I currently have a Python 2.7 script which scrapes Facebook and captures some JSON data from each page. The JSON data contains personal information. A sample of the JSON data is below:-
{
"id": "4",
"name": "Mark Zuckerberg",
"first_name": "Mark",
"last_name": "Zuckerberg",
"link": "http://www.facebook.com/zuck",
"username": "zuck",
"gender": "male",
"locale": "en_US"
}
The JSON values can vary from page to page. The above example lists all the possibles but sometimes, a value such as 'username' may not exist and I may encounter JSON data such as:-
{
"id": "6",
"name": "Billy Smith",
"first_name": "Billy",
"last_name": "Smith",
"gender": "male",
"locale": "en_US"
}
With this data, I want to populate a database table. As such, my code is as below:-
results_json = simplejson.loads(scraperwiki.scrape(profile_url))
for result in results_json:
profile = dict()
try:
profile['id'] = int(results_json['id'])
except:
profile['id'] = ""
try:
profile['name'] = results_json['name']
except:
profile['name'] = ""
try:
profile['first_name'] = results_json['first_name']
except:
profile['first_name'] = ""
try:
profile['last_name'] = results_json['last_name']
except:
profile['last_name'] = ""
try:
profile['link'] = results_json['link']
except:
profile['link'] = ""
try:
profile['username'] = results_json['username']
except:
profile['username'] = ""
try:
profile['gender'] = results_json['gender']
except:
profile['gender'] = ""
try:
profile['locale'] = results_json['locale']
except:
profile['locale'] = ""
The reason I have so many try/excepts is to account for when the key value doesn't exist on the webpage. Nonetheless, this seems to be a really clumpsy and messy way to handle this issue.
If I remove these try / exception clauses, should my scraper encounter a missing key, it returns a KeyError
such as "KeyError: 'username'"
and my script stops running.
Any suggestions on a much smarter and improved way to handle these errors so that, should a missing key be encountered, the script continues.

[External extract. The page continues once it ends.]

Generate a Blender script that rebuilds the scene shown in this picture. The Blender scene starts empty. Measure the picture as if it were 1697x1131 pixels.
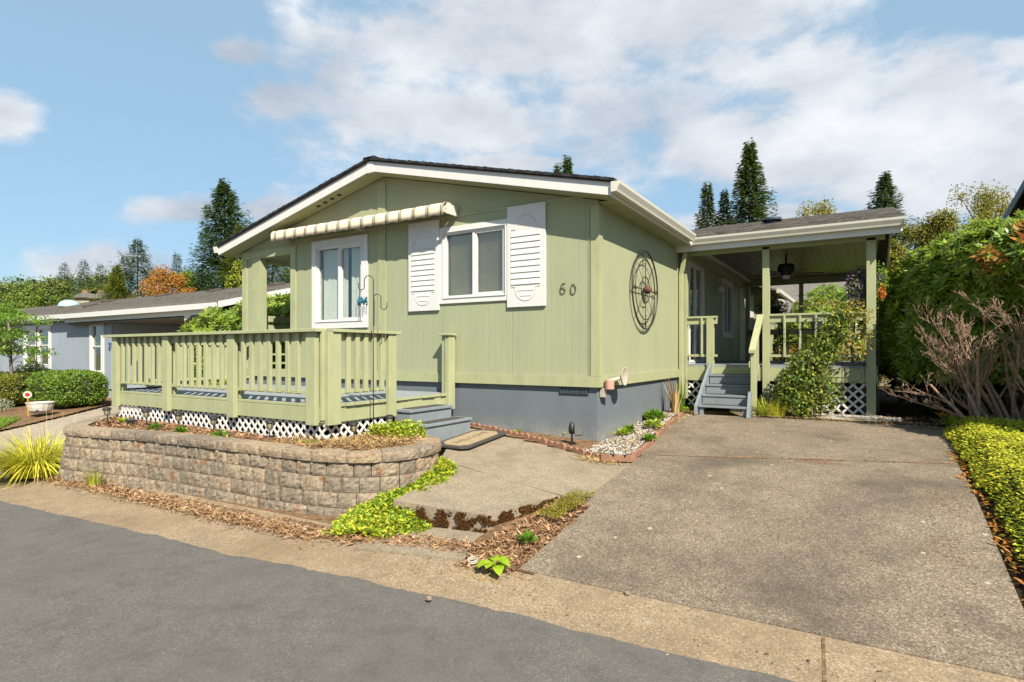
import bpy, math, random
import numpy as np
from mathutils import Vector, Matrix, noise
C = bpy.context.scene
COL = C.collection
rnd = random.Random(7)
R_ = math.radians

# ------------------------------------------------------------------ camera, world, sun, exposure
CAM = Vector((2.903, -6.886, 1.18))
YAW = math.atan2(.5213, .8534)
cd = bpy.data.cameras.new('camera'); cam = bpy.data.objects.new('camera', cd); COL.objects.link(cam)
cam.location = CAM; cam.rotation_euler = (R_(90), 0, YAW)
cd.sensor_width = 36; cd.lens = 952/1697*36; cd.shift_y = 19/1697
cd.clip_start = .05; cd.clip_end = 3000
C.camera = cam
C.view_settings.view_transform = 'Standard'; C.view_settings.look = 'None'
C.view_settings.gamma = 1; C.view_settings.exposure = 1.12
SUN = Vector((.833, -.645, 1.02)).normalized()
sl = bpy.data.lights.new('sun', 'SUN'); sl.energy = 5.0; sl.angle = R_(.5); sl.color = (1, .92, .765)
so = bpy.data.objects.new('sun', sl); COL.objects.link(so); so.rotation_euler = SUN.to_track_quat('Z', 'Y').to_euler()
so.location = (10, -10, 20)

CAMR = Vector((math.cos(YAW), math.sin(YAW), 0)); CAMD = Vector((-math.sin(YAW), math.cos(YAW), 0))
F_ = 952.; CX = 848.5; HY = 584.5
def ray(u, v): return CAMR*((u-CX)/F_) + CAMD + Vector((0, 0, -(v-HY)/F_))
def G(u, v, z):      # world point on the level z
    r = ray(u, v); return CAM + r*((z-CAM.z)/r.z)
def AT(u, v, d):     # world point at depth d
    return CAM + ray(u, v)*d

w = bpy.data.worlds.new('World'); C.world = w; w.use_nodes = True
def build_world():
    nt = w.node_tree; N = nt.nodes; L = nt.links
    for n in list(N): N.remove(n)
    out = N.new('ShaderNodeOutputWorld'); bg = N.new('ShaderNodeBackground'); L.new(bg.outputs[0], out.inputs[0])
    sky = N.new('ShaderNodeTexSky'); sky.sky_type = 'NISHITA'; sky.sun_disc = False
    sky.sun_elevation = math.asin(SUN.z); sky.sun_rotation = math.atan2(SUN.x, SUN.y)
    sky.air_density = 1.0; sky.dust_density = .55; sky.ozone_density = 2.2
    tc = N.new('ShaderNodeTexCoord')
    def M(op, a, b=None, c=None, clamp=False):
        m = N.new('ShaderNodeMath'); m.operation = op; m.use_clamp = clamp
        for i, x in enumerate((a, b, c)):
            if x is None: continue
            if isinstance(x, (int, float)): m.inputs[i].default_value = x
            else: L.new(x, m.inputs[i])
        return m.outputs[0]
    def dot(v):
        m = N.new('ShaderNodeVectorMath'); m.operation = 'DOT_PRODUCT'; L.new(tc.outputs['Generated'], m.inputs[0])
        m.inputs[1].default_value = v; return m.outputs['Value']
    dd = M('MAXIMUM', dot(CAMD), .08)
    s = M('DIVIDE', dot(CAMR), dd); t = M('DIVIDE', dot((0, 0, 1)), dd)
    mp = N.new('ShaderNodeMapping'); mp.inputs['Scale'].default_value = (1, 1, 2.0); L.new(tc.outputs['Generated'], mp.inputs['Vector'])
    def noise_(scale, det, rough, dist=0.):
        n = N.new('ShaderNodeTexNoise'); n.inputs['Scale'].default_value = scale; n.inputs['Detail'].default_value = det
        n.inputs['Roughness'].default_value = rough; n.inputs['Distortion'].default_value = dist; L.new(mp.outputs[0], n.inputs['Vector']); return n.outputs[0]
    n1 = noise_(4.6, 8, .58, .15); n2 = noise_(11., 7, .62); n3 = noise_(2.6, 5, .55)
    blobs = [(880,150,110,60,.7),(830,70,400,120,1),(720,190,270,75,1),(1020,190,230,80,.95),(1300,250,250,90,.95),(1370,130,110,75,.95),(1580,150,150,95,.95),(1600,290,230,75,.85),
             (470,165,85,50,.95),(560,120,70,50,.9),(400,85,60,35,.8),(5,188,62,40,1.05),(315,352,110,30,1.0),(160,436,140,38,1.0),(440,345,80,30,.9),
             (830,268,120,14,.9),(1300,352,90,18,.95),(1165,372,60,22,.8),(1000,15,400,70,.9),(1690,90,70,30,.8),(2100,150,400,160,.9),(-500,200,300,120,.8)]
    acc = None
    for (u, v, a, b, k) in blobs:
        x = M('DIVIDE', M('SUBTRACT', s, (u-CX)/F_), a/F_); y = M('DIVIDE', M('SUBTRACT', t, -(v-HY)/F_), b/F_)
        e = M('SQRT', M('ADD', M('MULTIPLY', x, x), M('MULTIPLY', y, y)))
        m = M('MULTIPLY', M('SUBTRACT', 1.2, e), k)
        acc = m if acc is None else M('SMOOTH_MAX', acc, m, .25)
    nn = M('ADD', M('MULTIPLY', M('SUBTRACT', n1, .5), 3.7), M('MULTIPLY', M('SUBTRACT', n2, .5), 1.3))
    dens = M('ADD', M('MULTIPLY', acc, 1.35), nn)
    mr = N.new('ShaderNodeMapRange'); mr.interpolation_type = 'SMOOTHSTEP'; L.new(dens, mr.inputs[0])
    mr.inputs[1].default_value = -.05; mr.inputs[2].default_value = .85
    front = M('GREATER_THAN', dot(CAMD), .08)
    al = M('MULTIPLY', M('MULTIPLY', mr.outputs[0], .90), front)
    # cloud colour: brighter puffs, greyer thick parts
    g = M('ADD', M('MULTIPLY', M('SUBTRACT', n3, .5), 2.4), M('MULTIPLY', M('SUBTRACT', n1, .5), 2.2))
    g2 = M('ADD', M('ADD', g, .46), M('MULTIPLY', M('SUBTRACT', dens, .6), -.12), clamp=True)
    cm = N.new('ShaderNodeMix'); cm.data_type = 'RGBA'; L.new(g2, cm.inputs[0])
    cm.inputs[6].default_value = (.33, .37, .43, 1); cm.inputs[7].default_value = (.66, .665, .68, 1)
    # clear air: the sky texture, scaled into range
    sc = N.new('ShaderNodeVectorMath'); sc.operation = 'MULTIPLY'; L.new(sky.outputs[0], sc.inputs[0]); sc.inputs[1].default_value = (.078, .088, .092)
    hz = N.new('ShaderNodeMix'); hz.data_type = 'RGBA'
    L.new(sc.outputs[0], hz.inputs[6]); hz.inputs[7].default_value = (.31, .47, .60, 1); hz.inputs[0].default_value = .62
    mx = N.new('ShaderNodeMix'); mx.data_type = 'RGBA'; L.new(al, mx.inputs[0]); L.new(hz.outputs[2], mx.inputs[6]); L.new(cm.outputs[2], mx.inputs[7])
    L.new(mx.outputs[2], bg.inputs[0]); bg.inputs[1].default_value = .69
build_world()

# ------------------------------------------------------------------ helpers
class MB:
    def __init__(s): s.v = []; s.f = []; s.T = None
    def add(s, vs, fs):
        o = len(s.v)
        s.v += [tuple(s.T @ Vector(p)) if s.T else tuple(p) for p in vs]
        s.f += [tuple(i+o for i in f) for f in fs]; return s
    def box(s, x0, x1, y0, y1, z0, z1):
        vs = [(x, y, z) for z in (z0, z1) for y in (y0, y1) for x in (x0, x1)]
        return s.add(vs, [(0,2,3,1),(4,5,7,6),(0,1,5,4),(2,6,7,3),(0,4,6,2),(1,3,7,5)])
    def cbox(s, x0, x1, y0, y1, z0, z1, c=.003):   # box with chamfered edges
        vs = []; ids = {}
        for ix, X in enumerate((x0, x1)):
            for iy, Y in enumerate((y0, y1)):
                for iz, Z in enumerate((z0, z1)):
                    sx, sy, sz = (1, -1)[ix]*c, (1, -1)[iy]*c, (1, -1)[iz]*c
                    ids[(ix,iy,iz,0)] = len(vs); vs.append((X, Y+sy, Z+sz))
                    ids[(ix,iy,iz,1)] = len(vs); vs.append((X+sx, Y, Z+sz))
                    ids[(ix,iy,iz,2)] = len(vs); vs.append((X+sx, Y+sy, Z))
        fs = []
        g = lambda a,b,cc,k: ids[(a,b,cc,k)]
        for i in (0,1):
            fs.append((g(i,0,0,0),g(i,1,0,0),g(i,1,1,0),g(i,0,1,0)))
            fs.append((g(0,i,0,1),g(1,i,0,1),g(1,i,1,1),g(0,i,1,1)))
            fs.append((g(0,0,i,2),g(1,0,i,2),g(1,1,i,2),g(0,1,i,2)))
            for j in (0,1):
                fs.append((g(i,j,0,0),g(i,j,1,0),g(i,j,1,1),g(i,j,0,1)))
                fs.append((g(i,0,j,0),g(i,1,j,0),g(i,1,j,2),g(i,0,j,2)))
                fs.append((g(0,i,j,1),g(1,i,j,1),g(1,i,j,2),g(0,i,j,2)))
                for k in (0,1): fs.append((g(i,j,k,0),g(i,j,k,1),g(i,j,k,2)))
        return s.add(vs, fs)
    def prism(s, poly, vec):
        n = len(poly); vec = Vector(vec); vs = [Vector(p) for p in poly]; vs += [p+vec for p in vs]
        fs = [tuple(range(n)), tuple(range(2*n-1, n-1, -1))] + [(i, (i+1) % n, (i+1) % n+n, i+n) for i in range(n)]
        return s.add(vs, fs)
    def tube(s, pts, r, n=8, cap=True):
        pts = [Vector(p) for p in pts]; m = len(pts); rs = r if isinstance(r, (list, tuple)) else [r]*m
        vs = []; ref = None
        for i, p in enumerate(pts):
            t = (pts[min(i+1, m-1)]-pts[max(i-1, 0)]).normalized()
            if ref is None: ref = t.orthogonal().normalized()
            ref = (ref - t*ref.dot(t)); ref = ref.normalized() if ref.length > 1e-6 else t.orthogonal().normalized()
            b = t.cross(ref)
            for k in range(n):
                a = 2*math.pi*k/n; vs.append(p + (ref*math.cos(a)+b*math.sin(a))*rs[i])
        fs = [(i*n+k, i*n+(k+1) % n, (i+1)*n+(k+1) % n, (i+1)*n+k) for i in range(m-1) for k in range(n)]
        if cap: fs += [tuple(range(n))[::-1], tuple(range((m-1)*n, m*n))]
        return s.add(vs, fs)
    def ring(s, c, ax, up, R, r, n=40, k=8):
        c = Vector(c); ax = Vector(ax).normalized(); up = Vector(up).normalized(); sd = ax.cross(up); vs = []
        for i in range(n):
            a = 2*math.pi*i/n; d = up*math.cos(a)+sd*math.sin(a)
            for j in range(k):
                b = 2*math.pi*j/k; vs.append(c + d*(R+r*math.cos(b)) + ax*(r*math.sin(b)))
        return s.add(vs, [(i*k+j, ((i+1) % n)*k+j, ((i+1) % n)*k+(j+1) % k, i*k+(j+1) % k) for i in range(n) for j in range(k)])
    def lathe(s, prof, c, n=20, ax=(0,0,1)):
        q = Vector((0,0,1)).rotation_difference(Vector(ax).normalized()); c = Vector(c); vs = []
        for (r, z) in prof:
            for k in range(n):
                a = 2*math.pi*k/n; vs.append(c + q @ Vector((r*math.cos(a), r*math.sin(a), z)))
        m = len(prof)
        fs = [(i*n+k, i*n+(k+1) % n, (i+1)*n+(k+1) % n, (i+1)*n+k) for i in range(m-1) for k in range(n)]
        return s.add(vs, fs)
    def build(s, name, mat, parent=None, smooth=False, bevel=0):
        base = wloc(parent) if parent else Vector((0,0,0))
        me = bpy.data.meshes.new(name)
        me.from_pydata([tuple(Vector(p)-base) for p in s.v], [], s.f); me.materials.append(mat); me.update()
        import bmesh
        bm = bmesh.new(); bm.from_mesh(me); bmesh.ops.recalc_face_normals(bm, faces=bm.faces); bm.to_mesh(me); bm.free()
        if smooth:
            for p in me.polygons: p.use_smooth = True
        o = bpy.data.objects.new(name, me); COL.objects.link(o)
        if parent: o.parent = parent
        if bevel:
            b = o.modifiers.new('bevel', 'BEVEL'); b.width = bevel; b.segments = 2; b.limit_method = 'ANGLE'
        return o
def wloc(o):
    p = Vector((0,0,0))
    while o: p += o.location; o = o.parent
    return p
def tag(o, label, cat, group=None, kind=None):
    if label: o['label'] = label
    if cat: o['category'] = cat
    if group: o['group'] = group
    if kind: o['kind'] = kind
    return o
def thing(name, label, cat, loc=(0,0,0), group=None):
    o = bpy.data.objects.new(name, None); COL.objects.link(o); o.location = loc; o.empty_display_size = .1
    return tag(o, label, cat, group)
def struct(o): o['kind'] = 'structure'; return o
def copy_tree(o, parent=None):
    c = o.copy(); COL.objects.link(c); c.parent = parent
    for ch in list(o.children): copy_tree(ch, c)
    return c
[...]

I've tried creating a list of the JSON values and looked to iterate through them with an IF clause but I just can't figure it out.
Use the .get()
method instead:
>>> a = {'bar': 'eggs'}
>>> a['foo']
Traceback (most recent call last):
File "<stdin>", line 1, in <module>
KeyError: 'foo'
>>> a.get('foo', 'default value')
'default value'
>>> a.get('bar', 'default value')
'eggs'
The .get()
method returns the value for the requested key, or the default value if the key is missing.
Or you can create a new dict with empty strings for each key and use .update()
on it:
profile = dict.fromkeys('id name first_name last_name link username gender locale'.split(), '')
profile.update(result)
dict.fromkeys()
creates a dictionary with all keys you request set to a given default value (''
in the above example), then we use .update()
to copy all keys and values from the result
dictionary, replacing anything already there.